From her emphasis in her first four months, you'd almost think that the most important thing Lingle was elected to do was to save the Hurricane Relief Fund.

The centerpiece of her proposed education reform — creating seven locally elected school boards to replace the statewide Board of Education — languishes in the Legislature as both houses work on dubious "reforms" of their own to fend off real change.

The Legislature has little in the works to promote significant economic stimulation, and lawmakers have dismissed Lingle's package of campaign and ethics reforms in favor of their own, which at this point are riddled with loopholes.

The governor has spoken out for her initiatives, but hasn't really fought for them, consoling herself that legislators are at least talking about the right things as they reject her proposals.

Talking about the right things is of little consolation, however, if lawmakers do the wrong things. For instance, if the Legislature reorganizes the school system to put even more fingers in the pie without giving anybody clear authority or dependable resources to make our schools work, real education reform could be set back for a decade or more.

As Hawai'i's first Republican governor in 40 years, it's understandable and appropriate that Lingle wants to try playing nice with the Democratic Legislature before letting relations turn nasty.

If they can work together in a spirit of mutually respectful give and take, that would be far more constructive in the long run than a contentious atmosphere of sniping and gridlock. The shoot-from-the-hip style of former Gov. Ben Cayetano clearly wasn't effective in getting productive work out of the Legislature.

But in politics, you can be effective playing nice only if you back it up with strength and discipline.

Dealing with lawmakers is a bit like housebreaking dogs. If you're all nice and bring no discipline, they see it as a sign of weakness they can exploit. They wonder if you're serious when you say they can't relieve themselves on the rug and keep testing to see if you really mean it.

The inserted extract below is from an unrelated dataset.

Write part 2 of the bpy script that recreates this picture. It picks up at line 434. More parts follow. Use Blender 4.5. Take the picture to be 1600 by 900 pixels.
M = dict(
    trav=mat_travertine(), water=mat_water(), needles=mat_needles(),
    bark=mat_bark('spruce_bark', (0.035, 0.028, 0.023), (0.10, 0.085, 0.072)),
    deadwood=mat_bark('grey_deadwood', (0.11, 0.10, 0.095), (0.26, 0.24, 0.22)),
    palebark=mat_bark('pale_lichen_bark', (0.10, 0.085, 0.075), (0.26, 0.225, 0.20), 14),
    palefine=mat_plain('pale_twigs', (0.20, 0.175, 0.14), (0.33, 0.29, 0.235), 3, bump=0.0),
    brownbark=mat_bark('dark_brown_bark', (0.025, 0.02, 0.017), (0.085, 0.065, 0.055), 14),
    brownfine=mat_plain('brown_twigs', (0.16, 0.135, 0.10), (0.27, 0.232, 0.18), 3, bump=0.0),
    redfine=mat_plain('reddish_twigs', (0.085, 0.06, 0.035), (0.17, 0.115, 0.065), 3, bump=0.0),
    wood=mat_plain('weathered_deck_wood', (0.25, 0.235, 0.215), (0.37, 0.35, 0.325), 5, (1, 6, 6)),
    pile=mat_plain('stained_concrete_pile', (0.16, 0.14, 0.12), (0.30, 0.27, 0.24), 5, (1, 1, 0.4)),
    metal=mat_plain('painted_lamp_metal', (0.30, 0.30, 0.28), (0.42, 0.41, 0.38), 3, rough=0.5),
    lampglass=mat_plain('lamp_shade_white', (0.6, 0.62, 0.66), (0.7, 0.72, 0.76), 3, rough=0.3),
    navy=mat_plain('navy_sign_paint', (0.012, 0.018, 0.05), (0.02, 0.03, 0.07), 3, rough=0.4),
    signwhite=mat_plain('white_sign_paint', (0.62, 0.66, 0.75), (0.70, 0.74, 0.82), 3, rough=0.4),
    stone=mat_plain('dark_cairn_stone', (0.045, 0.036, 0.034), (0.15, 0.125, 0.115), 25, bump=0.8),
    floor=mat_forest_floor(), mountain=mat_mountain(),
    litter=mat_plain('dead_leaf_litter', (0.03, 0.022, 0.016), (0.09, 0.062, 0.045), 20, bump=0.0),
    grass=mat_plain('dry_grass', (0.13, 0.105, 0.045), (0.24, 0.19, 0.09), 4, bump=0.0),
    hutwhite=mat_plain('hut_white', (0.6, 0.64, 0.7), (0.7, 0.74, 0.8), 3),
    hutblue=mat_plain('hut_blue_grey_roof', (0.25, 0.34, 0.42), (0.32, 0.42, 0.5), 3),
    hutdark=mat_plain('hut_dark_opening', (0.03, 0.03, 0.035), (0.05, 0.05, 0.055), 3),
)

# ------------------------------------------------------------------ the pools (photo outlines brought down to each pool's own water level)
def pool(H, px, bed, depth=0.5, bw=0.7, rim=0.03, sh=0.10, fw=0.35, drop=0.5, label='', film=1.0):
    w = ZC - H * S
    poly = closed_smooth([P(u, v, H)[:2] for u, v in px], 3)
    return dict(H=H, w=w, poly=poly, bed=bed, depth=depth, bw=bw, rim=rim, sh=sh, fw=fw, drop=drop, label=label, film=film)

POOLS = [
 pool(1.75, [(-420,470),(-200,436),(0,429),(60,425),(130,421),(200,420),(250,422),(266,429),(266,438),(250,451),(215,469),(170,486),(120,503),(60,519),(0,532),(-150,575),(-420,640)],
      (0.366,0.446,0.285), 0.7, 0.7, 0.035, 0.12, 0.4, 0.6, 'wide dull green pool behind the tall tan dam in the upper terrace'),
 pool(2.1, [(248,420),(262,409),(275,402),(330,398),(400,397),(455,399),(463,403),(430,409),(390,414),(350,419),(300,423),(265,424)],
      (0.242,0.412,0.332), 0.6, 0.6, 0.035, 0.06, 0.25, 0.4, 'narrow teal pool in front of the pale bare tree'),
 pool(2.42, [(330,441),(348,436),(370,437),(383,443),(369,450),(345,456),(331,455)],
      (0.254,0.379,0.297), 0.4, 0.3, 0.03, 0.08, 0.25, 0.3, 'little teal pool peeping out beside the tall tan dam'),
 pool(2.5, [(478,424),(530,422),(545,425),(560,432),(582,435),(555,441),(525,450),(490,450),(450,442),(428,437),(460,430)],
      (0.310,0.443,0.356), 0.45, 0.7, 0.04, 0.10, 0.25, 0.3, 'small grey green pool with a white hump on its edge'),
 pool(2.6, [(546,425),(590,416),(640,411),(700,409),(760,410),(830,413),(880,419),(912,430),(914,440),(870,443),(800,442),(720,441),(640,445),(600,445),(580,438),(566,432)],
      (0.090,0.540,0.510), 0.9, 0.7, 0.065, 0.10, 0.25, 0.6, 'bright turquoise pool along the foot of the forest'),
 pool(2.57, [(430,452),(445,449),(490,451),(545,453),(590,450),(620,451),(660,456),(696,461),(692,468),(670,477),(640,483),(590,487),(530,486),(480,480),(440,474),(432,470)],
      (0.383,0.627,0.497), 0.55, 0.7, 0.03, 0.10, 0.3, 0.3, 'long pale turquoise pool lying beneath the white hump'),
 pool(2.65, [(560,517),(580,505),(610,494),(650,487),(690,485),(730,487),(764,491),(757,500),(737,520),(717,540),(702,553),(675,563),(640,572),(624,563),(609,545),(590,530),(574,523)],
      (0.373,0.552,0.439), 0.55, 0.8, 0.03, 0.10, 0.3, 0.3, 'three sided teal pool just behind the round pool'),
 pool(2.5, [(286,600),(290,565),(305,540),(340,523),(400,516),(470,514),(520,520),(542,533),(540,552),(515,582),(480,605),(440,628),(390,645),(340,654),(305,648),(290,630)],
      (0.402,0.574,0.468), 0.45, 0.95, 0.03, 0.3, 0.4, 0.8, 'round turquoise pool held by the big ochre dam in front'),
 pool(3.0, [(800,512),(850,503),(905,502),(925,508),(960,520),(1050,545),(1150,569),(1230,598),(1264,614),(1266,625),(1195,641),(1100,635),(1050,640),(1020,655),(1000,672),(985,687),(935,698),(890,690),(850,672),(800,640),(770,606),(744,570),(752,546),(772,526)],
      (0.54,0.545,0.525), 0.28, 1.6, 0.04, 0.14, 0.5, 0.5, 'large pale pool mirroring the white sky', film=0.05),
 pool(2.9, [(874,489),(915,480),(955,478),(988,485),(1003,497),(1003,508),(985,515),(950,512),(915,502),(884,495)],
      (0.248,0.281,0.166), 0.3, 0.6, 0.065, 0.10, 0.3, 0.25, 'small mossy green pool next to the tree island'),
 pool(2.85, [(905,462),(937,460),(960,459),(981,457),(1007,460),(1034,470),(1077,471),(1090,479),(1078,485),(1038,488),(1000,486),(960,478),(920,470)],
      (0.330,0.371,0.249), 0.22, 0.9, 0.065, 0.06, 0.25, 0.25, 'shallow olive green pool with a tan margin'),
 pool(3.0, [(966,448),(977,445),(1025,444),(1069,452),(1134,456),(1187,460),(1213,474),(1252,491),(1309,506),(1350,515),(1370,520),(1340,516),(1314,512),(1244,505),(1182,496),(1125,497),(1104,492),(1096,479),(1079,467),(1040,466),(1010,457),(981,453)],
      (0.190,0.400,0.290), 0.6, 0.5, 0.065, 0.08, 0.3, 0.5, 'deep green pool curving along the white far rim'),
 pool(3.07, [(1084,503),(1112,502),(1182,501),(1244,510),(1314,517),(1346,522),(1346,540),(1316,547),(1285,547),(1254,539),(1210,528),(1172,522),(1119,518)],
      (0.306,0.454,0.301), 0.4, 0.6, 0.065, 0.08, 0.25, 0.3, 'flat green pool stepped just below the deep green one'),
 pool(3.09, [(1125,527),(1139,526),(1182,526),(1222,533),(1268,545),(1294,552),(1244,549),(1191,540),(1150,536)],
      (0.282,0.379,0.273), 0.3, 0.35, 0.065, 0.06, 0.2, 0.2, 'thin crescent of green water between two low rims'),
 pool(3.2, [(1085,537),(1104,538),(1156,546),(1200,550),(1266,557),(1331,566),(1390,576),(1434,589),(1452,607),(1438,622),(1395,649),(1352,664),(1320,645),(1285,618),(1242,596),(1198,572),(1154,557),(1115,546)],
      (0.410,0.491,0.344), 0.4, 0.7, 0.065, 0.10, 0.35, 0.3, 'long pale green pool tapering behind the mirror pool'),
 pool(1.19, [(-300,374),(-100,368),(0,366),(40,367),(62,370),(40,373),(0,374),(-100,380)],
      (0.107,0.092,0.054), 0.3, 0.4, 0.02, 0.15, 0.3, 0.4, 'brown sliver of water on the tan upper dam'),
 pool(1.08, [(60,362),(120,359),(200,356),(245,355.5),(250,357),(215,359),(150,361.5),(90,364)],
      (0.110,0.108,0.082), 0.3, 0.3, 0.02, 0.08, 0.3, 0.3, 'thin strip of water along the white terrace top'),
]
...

Which is to say that if the governor wants the respect of legislators, sooner or later she's going to have to prove she can put some political hurt on them if they don't play nice with her.

Lingle deserves credit for showing the patience to learn the lay of the land before becoming too aggressive. It's a virtue that she can take the long view and recognize that one legislative session does not a term make. She has four years to achieve her goals.

But she'll attain those goals only if she focuses on pursuing her core issues with the same determination she showed during the campaign.

And if she lets lawmakers become too accustomed to routinely dismissing her proposals without political consequence, her agenda will acquire the same squish as a carpet soiled by a pack of unruly canines.